Lakhinder Saran spoke enthusiastically to News Line yesterday about last Friday’s support received from the Hounslow Local Government UNISON branch annual general meeting.

She said: ‘We were so pleased they invited us and supported us.

‘They listened hard, they know what the T&G leadership did to us was not right.

‘The T&G leadership promised to support us until we win. But they are not supporting us at all.

‘They stopped our hardship a pay on 6th January and when we go to the T&G office, there is no-one there to see us.

‘We’ve had lots of support from T&G and other union members and branches and we are calling on them all to join our mass picket next Sunday, and to march with us through Hounslow on the 25th March.’

Civil servants union PCS west London branch organiser Barry Murphy told News Line: ‘I think the T&G has actually let these members down.

‘No union in the world should sign an agreement making members redundant.

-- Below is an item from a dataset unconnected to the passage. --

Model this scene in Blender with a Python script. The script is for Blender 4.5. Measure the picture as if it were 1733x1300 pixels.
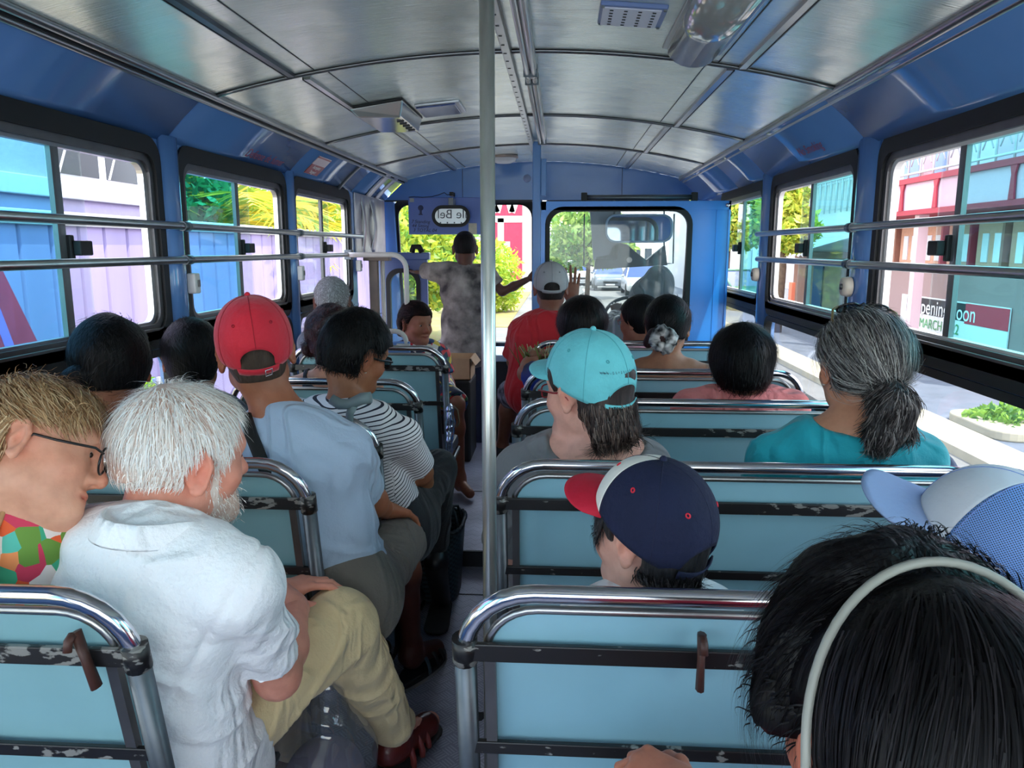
import bpy, bmesh, math, random
import numpy as np
from mathutils import Vector, Matrix, noise as mnoise
for _o in list(bpy.data.objects): bpy.data.objects.remove(_o)
SC = bpy.context.scene
COL = SC.collection
R = math.radians
PI = math.pi
# ------------------------------------------------------------------ camera
FPX = 1290.0
TH = math.atan(230 / FPX)
PS = math.atan(81.5 / FPX * math.cos(TH))
EYE = np.array([0.0, 0.0, 1.42])
cd = bpy.data.cameras.new('camera'); cam = bpy.data.objects.new('camera', cd); COL.objects.link(cam)
cd.sensor_width = 36.0; cd.lens = 36.0 * FPX / 1733.0; cd.clip_start = 0.02; cd.clip_end = 500
cam.location = EYE; cam.rotation_euler = (PI/2 - TH, 0, PS)
SC.camera = cam
# ------------------------------------------------------------------ light
SC.view_settings.view_transform = 'Standard'; SC.view_settings.look = 'None'
SC.view_settings.gamma = 1.0; SC.view_settings.use_curve_mapping = False
SC.view_settings.exposure = 1.85
W = bpy.data.worlds.new('sky'); SC.world = W; W.use_nodes = True
_n = W.node_tree.nodes; _l = W.node_tree.links; _n.clear()
_out = _n.new('ShaderNodeOutputWorld'); _bg = _n.new('ShaderNodeBackground')
_tc = _n.new('ShaderNodeTexCoord'); _sp = _n.new('ShaderNodeSeparateXYZ'); _rp = _n.new('ShaderNodeValToRGB')
_nz = _n.new('ShaderNodeTexNoise'); _nz.inputs['Scale'].default_value = 2.2; _nz.inputs['Detail'].default_value = 6
_rp2 = _n.new('ShaderNodeValToRGB'); _mx = _n.new('ShaderNodeMixRGB')
_rp.color_ramp.elements[0].position = 0.0; _rp.color_ramp.elements[0].color = (0.86, 0.92, 1.0, 1)
_rp.color_ramp.elements[1].position = 0.7; _rp.color_ramp.elements[1].color = (0.38, 0.58, 0.92, 1)
_rp2.color_ramp.elements[0].position = 0.45; _rp2.color_ramp.elements[1].position = 0.6
_l.new(_tc.outputs['Generated'], _sp.inputs[0]); _l.new(_sp.outputs['Z'], _rp.inputs[0])
_l.new(_tc.outputs['Generated'], _nz.inputs['Vector']); _l.new(_nz.outputs[0], _rp2.inputs[0])
_l.new(_rp2.outputs[0], _mx.inputs[0]); _l.new(_rp.outputs[0], _mx.inputs[1]); _mx.inputs[2].default_value = (1, 0.99, 0.97, 1)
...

‘I certainly would not agree to my members being made redundant.

‘We are coming out on strike again against job losses next month.

‘These workers are right to fight for all their jobs back, and the union should pay them hardship pay.

‘All unions have vast sums of money. When members are fighting for their jobs, many are in real hardship. It’s a disgrace the union leaders have withdrawn their vast resources from these members and are trying to starve them into submission.

‘I will be at next Sunday’s mass picket with the Ealing trades council banner.’

• FORMER Australian employees of Gate Gourmet – an in-flight catering company associated with Ansett whose business crashed with the airline – have won back outstanding entitlements after a five-year campaign.

Announcing the win, Tony Sheldon, State Secretary of the Transport Workers Union, said that the only reason Gate Gourmet was able to avoid its financial responsibilities was because the Federal Government refused to legislate to protect workers’ entitlements when a company goes bust.

‘This is a story of how unions can successfully apply enough pressure to win back for workers what is rightfully theirs,’ Sheldon said.

The outstanding entitlements will be repaid in two tranches. The first, which is 60 per cent of the amount owed, has already been paid and the second, which will take the amount up to 90 per cent of the money owed, will be paid in April.